Des comptes toujours dans le rouge, des droits sur le foot menacés et maintenant des soupçons de corruption: le groupe qatarien beIN Sports vit une année difficile en France, cinq ans après avoir bouleversé le paysage audiovisuel en raflant la diffusion de la Ligue 1.
Depuis le lancement en 2012 du bouquet payant de chaînes sportives, son modèle économique consiste à attirer le maximum de téléspectateurs grâce à des compétitions prestigieuses, diffusées en exclusivité. Sa maison-mère Al Jazeera avait réalisé un grand coup en partageant avec Canal+ la diffusion de la Ligue 1 de football, avant de mettre la main sur la prestigieuse Ligue des champions et l’Europa League.
Mais beIN a perdu ces deux compétitions européennes pour la période 2018-2021, les droits ayant été obtenus en mai par Altice, la maison-mère de SFR. Le groupe de télécoms de Patrick Drahi multiplie les acquisitions de droits sportifs après avoir acheté les droits de la Premier League anglaise.
En France, beIN est le diffuseur de la L1 jusqu’en 2020, mais plusieurs concurrents seraient sur les rangs pour les reprendre, venus de la télévision (Canal+, Eurosport), des télécoms (Orange et SFR) mais aussi de l’internet, selon la Ligue de football professionnel.
La mise aux enchères de ces droits, dont la date est inconnue, “pourrait aboutir à une forme de partage” entre plusieurs opérateurs, selon Philippe Bailly du cabinet NPA Conseil, et atteindre entre 1,2 et 1,5 milliard d’euros si l’on se base sur les derniers droits TV attribués en Europe.
– Manque de rentabilité –
Le groupe qatarien espère évidemment les conserver, mais pas à n’importe quel prix. “Nous devons aussi être rationnels dans notre manière de participer aux enchères”, indiquait en septembre son président Yousef al-Obaidly dans le Figaro.

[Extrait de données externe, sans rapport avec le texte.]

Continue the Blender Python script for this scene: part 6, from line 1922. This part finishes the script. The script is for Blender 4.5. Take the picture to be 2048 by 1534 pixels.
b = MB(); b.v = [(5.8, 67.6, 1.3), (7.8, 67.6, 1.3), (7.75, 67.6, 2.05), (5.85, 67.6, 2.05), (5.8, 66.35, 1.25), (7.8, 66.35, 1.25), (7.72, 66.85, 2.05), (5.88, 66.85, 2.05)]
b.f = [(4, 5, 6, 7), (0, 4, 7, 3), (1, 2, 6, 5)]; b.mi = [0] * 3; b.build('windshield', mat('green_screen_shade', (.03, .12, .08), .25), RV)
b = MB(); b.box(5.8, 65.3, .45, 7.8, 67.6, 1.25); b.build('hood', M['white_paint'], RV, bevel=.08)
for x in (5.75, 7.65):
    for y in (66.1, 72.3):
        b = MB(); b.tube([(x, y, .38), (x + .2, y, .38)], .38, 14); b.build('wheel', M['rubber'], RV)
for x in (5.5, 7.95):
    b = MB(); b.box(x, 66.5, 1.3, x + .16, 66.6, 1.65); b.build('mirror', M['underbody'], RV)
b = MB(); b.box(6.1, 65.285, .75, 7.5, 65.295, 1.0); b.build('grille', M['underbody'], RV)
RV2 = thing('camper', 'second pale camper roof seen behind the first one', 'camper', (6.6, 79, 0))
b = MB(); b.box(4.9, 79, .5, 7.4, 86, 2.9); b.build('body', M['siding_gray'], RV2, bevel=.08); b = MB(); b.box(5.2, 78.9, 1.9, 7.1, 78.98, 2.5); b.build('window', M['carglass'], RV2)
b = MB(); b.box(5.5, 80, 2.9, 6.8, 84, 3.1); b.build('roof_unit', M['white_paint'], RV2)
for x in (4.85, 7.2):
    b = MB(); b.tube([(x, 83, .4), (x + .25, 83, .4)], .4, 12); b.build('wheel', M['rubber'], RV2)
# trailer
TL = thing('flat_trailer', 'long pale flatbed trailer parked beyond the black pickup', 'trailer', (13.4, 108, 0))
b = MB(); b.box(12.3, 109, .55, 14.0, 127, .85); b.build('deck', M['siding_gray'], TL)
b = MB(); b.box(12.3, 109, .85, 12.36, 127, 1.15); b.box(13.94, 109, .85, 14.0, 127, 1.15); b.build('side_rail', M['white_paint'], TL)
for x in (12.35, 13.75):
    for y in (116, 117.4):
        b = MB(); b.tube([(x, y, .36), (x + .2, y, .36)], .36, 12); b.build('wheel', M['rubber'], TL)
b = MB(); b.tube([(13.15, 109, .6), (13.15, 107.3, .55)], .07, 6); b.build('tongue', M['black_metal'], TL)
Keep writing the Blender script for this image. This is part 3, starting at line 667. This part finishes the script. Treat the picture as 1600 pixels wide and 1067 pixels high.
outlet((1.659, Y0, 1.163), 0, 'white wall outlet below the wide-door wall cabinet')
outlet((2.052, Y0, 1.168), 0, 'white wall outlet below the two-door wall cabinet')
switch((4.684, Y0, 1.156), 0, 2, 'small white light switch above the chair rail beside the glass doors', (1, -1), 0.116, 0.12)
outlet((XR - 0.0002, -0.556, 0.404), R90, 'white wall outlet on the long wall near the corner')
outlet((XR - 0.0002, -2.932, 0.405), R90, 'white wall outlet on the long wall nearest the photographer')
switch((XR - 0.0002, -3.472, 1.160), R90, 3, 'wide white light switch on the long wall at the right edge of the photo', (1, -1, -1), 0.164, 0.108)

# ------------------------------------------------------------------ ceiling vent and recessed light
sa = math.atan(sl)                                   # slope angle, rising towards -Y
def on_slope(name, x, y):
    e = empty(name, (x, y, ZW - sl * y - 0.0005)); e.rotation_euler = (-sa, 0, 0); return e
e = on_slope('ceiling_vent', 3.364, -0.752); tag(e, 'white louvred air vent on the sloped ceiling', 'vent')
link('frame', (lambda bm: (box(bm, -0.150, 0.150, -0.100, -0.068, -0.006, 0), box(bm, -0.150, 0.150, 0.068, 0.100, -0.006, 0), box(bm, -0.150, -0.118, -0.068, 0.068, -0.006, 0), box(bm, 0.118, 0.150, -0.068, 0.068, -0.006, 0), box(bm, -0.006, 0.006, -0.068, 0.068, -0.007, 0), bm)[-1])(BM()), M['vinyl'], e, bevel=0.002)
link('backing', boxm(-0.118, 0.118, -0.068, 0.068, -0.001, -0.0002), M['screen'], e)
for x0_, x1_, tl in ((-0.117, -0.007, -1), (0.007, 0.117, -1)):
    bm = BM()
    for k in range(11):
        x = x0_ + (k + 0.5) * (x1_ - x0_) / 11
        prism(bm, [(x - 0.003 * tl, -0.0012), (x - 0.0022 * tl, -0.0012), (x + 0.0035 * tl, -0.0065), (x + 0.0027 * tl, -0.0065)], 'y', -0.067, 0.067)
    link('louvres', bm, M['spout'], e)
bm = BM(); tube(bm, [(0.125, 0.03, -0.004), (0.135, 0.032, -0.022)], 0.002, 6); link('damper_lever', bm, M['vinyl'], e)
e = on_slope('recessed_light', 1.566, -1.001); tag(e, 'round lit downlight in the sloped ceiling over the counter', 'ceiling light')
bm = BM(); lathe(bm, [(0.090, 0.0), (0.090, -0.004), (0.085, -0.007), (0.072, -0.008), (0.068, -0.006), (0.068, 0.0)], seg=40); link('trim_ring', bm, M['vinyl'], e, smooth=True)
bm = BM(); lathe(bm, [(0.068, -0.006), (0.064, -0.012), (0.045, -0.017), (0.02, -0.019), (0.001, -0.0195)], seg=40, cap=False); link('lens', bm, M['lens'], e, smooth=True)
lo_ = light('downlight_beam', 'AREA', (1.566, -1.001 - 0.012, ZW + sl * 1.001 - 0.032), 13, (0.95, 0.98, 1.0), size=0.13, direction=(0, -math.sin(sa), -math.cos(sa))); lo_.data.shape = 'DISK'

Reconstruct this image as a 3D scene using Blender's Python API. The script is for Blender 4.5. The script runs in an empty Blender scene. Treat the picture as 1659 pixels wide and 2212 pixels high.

beIN France conserve de nombreux autres droits exclusifs: des ligues nationales (Bundesliga, Serie A, Liga…), les principaux tournois de tennis, la Coupe d’Europe et le Challenge européen de rugby, ou les matches de NBA. Il partage aussi avec TF1 les Coupes du monde de football 2018 (en Russie) et 2022 (au Qatar).
Mais quid de son manque de rentabilité? Après cinq ans d’activité en France et l’achat de nombreux droits TV très onéreux, le groupe cumule des pertes de 1,2 milliard d’euros.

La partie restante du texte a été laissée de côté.